DATA EXCERPT:

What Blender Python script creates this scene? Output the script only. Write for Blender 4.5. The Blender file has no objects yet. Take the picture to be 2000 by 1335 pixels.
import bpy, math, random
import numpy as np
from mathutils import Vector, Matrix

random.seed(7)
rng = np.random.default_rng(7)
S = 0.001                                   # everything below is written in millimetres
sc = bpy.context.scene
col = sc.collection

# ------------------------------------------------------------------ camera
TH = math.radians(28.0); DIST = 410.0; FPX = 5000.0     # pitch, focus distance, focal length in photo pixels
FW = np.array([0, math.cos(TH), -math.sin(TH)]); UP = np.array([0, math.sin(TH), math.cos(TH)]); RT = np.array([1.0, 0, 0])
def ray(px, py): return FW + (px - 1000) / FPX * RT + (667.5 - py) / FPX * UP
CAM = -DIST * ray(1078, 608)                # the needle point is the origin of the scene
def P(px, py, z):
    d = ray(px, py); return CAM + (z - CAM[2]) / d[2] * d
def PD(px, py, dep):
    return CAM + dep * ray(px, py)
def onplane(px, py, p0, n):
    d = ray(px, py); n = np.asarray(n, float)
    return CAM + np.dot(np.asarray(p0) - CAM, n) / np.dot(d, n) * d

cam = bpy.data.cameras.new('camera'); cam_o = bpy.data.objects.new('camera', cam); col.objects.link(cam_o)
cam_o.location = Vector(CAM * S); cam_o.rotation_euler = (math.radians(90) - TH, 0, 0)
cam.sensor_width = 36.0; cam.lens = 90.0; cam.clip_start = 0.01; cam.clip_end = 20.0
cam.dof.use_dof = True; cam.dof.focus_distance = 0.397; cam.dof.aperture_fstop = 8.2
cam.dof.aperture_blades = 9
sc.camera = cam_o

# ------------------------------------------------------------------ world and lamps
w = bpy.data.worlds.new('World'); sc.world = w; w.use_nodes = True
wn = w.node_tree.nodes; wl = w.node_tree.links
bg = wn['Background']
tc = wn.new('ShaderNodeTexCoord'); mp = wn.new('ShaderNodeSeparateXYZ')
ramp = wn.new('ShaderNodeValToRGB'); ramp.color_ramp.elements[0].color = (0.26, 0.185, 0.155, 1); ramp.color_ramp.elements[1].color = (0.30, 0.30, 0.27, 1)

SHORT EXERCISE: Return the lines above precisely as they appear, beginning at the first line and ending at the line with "from mathutils import Vector, Matrix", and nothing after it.

SOLVED EXERCISE:
What Blender Python script creates this scene? Output the script only. Write for Blender 4.5. The Blender file has no objects yet. Take the picture to be 2000 by 1335 pixels.
import bpy, math, random
import numpy as np
from mathutils import Vector, Matrix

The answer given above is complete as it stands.